On the survivability of a population of gas giant planets on wide orbits

Abstract

The existence of giant planets on wide orbits (∼>100AU) challenge planet formation theories; the core accretion scenario has difficulty in forming them, whereas the disc instability model forms an overabundance of them that is not seen observations. We perform N-body simulations investigating the effect of close stellar encounters (≤1200AU) on systems hosting wide-orbit giant planets and the extent at which such interactions may disrupt the initial wide-orbit planet population. We find that the effect of an interaction on the orbit of a planet is stronger for high-mass, low-velocity perturbers, as expected.

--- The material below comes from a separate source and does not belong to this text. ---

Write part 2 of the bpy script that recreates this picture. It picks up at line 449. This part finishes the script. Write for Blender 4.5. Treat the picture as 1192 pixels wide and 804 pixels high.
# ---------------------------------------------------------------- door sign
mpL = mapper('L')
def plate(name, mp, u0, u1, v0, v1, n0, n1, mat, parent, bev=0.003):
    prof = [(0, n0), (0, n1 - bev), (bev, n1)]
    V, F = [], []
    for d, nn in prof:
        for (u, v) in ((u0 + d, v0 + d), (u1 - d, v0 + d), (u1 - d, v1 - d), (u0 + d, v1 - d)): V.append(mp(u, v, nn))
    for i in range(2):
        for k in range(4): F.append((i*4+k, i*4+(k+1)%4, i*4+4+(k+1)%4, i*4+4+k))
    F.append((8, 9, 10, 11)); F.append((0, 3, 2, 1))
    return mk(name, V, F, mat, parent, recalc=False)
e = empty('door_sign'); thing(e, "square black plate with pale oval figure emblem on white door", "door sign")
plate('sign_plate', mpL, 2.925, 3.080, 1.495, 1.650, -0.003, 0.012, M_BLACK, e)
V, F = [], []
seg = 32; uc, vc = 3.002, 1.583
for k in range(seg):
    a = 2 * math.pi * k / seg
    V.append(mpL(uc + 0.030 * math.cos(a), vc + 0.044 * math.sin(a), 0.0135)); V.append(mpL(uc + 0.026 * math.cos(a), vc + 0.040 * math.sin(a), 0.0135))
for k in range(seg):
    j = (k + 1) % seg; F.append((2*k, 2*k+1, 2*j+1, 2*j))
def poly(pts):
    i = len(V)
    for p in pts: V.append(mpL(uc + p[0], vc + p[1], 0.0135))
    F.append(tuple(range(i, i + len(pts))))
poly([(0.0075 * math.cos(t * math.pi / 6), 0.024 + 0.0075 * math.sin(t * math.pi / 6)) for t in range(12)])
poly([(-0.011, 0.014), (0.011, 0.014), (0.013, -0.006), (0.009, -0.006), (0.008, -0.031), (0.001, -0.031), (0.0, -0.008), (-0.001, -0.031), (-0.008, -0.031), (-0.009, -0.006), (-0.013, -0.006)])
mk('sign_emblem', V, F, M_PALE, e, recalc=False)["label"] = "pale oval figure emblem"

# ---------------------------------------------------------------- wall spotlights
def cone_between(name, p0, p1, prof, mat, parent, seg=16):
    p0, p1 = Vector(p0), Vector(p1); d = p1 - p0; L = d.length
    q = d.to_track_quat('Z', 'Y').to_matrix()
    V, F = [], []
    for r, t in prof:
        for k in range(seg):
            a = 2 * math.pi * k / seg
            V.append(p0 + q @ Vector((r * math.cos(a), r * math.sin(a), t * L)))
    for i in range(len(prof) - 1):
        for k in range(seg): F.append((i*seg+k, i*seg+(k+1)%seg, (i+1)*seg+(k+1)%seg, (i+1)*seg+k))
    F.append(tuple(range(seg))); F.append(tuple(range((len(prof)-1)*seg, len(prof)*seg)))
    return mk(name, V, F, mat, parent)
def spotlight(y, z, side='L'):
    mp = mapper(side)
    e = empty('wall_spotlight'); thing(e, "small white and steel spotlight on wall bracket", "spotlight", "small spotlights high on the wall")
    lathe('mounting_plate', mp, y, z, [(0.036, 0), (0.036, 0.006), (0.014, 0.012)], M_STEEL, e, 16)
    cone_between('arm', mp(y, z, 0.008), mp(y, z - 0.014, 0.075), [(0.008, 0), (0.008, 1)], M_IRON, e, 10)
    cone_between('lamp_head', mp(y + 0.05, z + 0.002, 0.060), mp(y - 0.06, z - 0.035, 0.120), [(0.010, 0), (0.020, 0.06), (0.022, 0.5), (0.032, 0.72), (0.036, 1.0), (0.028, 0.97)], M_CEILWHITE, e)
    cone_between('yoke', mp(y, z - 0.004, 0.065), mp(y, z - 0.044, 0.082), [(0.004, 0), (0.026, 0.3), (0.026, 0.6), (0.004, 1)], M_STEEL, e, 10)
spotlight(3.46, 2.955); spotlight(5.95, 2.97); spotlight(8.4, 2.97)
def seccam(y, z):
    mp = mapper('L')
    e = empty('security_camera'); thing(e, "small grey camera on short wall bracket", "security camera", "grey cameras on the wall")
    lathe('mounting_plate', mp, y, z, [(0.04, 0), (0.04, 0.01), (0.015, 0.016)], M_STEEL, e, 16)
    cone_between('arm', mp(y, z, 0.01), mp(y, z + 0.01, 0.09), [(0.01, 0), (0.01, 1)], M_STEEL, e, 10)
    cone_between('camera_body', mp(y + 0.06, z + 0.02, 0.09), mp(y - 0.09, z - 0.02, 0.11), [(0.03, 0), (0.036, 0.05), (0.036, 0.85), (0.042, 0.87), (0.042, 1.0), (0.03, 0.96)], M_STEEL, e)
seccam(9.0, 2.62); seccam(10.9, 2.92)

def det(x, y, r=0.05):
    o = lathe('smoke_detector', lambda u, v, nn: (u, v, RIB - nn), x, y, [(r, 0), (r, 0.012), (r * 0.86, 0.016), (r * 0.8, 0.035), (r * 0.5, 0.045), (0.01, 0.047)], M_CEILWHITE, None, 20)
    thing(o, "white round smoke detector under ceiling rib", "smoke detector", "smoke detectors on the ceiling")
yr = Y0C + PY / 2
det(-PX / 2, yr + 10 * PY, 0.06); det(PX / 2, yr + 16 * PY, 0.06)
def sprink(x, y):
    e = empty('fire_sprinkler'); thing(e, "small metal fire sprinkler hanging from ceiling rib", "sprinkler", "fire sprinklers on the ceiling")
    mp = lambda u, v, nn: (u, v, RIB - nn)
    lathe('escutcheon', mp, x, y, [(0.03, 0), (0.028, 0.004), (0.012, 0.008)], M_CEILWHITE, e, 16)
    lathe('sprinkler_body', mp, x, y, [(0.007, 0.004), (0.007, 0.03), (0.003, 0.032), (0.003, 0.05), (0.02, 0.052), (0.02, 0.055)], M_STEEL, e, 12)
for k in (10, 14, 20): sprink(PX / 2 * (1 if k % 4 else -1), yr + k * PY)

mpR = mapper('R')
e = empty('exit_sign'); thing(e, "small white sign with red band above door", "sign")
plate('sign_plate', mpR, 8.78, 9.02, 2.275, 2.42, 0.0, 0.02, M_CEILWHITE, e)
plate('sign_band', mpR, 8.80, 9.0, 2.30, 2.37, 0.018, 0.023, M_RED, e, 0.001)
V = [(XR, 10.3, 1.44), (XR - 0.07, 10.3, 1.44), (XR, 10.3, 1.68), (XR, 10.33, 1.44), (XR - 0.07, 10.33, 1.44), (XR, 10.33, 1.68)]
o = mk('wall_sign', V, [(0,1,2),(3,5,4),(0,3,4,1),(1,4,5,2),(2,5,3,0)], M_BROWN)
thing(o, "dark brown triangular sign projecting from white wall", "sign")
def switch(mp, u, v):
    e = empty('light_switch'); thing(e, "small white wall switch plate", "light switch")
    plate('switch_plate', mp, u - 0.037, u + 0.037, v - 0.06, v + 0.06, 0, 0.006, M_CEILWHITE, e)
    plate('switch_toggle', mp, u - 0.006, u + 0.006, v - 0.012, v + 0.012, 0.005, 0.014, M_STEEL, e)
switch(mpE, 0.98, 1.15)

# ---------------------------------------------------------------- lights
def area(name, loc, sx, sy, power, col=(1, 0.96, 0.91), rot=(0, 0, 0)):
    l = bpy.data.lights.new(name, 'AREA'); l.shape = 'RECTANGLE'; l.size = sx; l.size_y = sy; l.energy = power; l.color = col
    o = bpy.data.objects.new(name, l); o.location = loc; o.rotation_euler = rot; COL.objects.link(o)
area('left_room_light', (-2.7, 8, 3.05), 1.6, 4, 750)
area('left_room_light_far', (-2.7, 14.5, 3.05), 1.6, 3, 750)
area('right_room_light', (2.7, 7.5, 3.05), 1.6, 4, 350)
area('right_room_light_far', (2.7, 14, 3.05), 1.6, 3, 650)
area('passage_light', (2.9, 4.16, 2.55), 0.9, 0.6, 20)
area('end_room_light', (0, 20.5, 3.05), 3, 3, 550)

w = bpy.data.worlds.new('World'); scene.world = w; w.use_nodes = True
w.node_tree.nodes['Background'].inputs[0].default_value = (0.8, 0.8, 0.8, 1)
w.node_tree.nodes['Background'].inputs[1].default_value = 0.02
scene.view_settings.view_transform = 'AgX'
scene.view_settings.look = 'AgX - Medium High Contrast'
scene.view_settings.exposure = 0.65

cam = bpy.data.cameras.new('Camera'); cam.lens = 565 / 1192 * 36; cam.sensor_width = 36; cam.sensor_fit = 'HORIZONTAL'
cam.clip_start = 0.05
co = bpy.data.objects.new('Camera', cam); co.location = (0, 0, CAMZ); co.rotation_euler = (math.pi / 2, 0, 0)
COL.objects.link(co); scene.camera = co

We find that due to just a single encounter there is a ∼17 chance that the wide-orbit giant planet is liberated in the field, a ∼10% chance it is scattered significantly outwards, and a ∼6% chance it is significantly scattered inwards. Moreover, there is a ∼21% chance that its eccentricity is excited to e>0.1, making it more prone to disruption in subsequent encounters. The results strongly suggest that the effect of even a single stellar encounter is significant in disrupting the primordial wide-orbit giant planet population; in reality the effect will be even more prominent, as in a young star-forming region more such interactions are expected to occur. We conclude that the low occurrence rate of wide-orbit planets revealed by observational surveys does not exclude the possibility that such planetary systems are initially abundant, and therefore the disc-instability model may be a plausible scenario for their formation.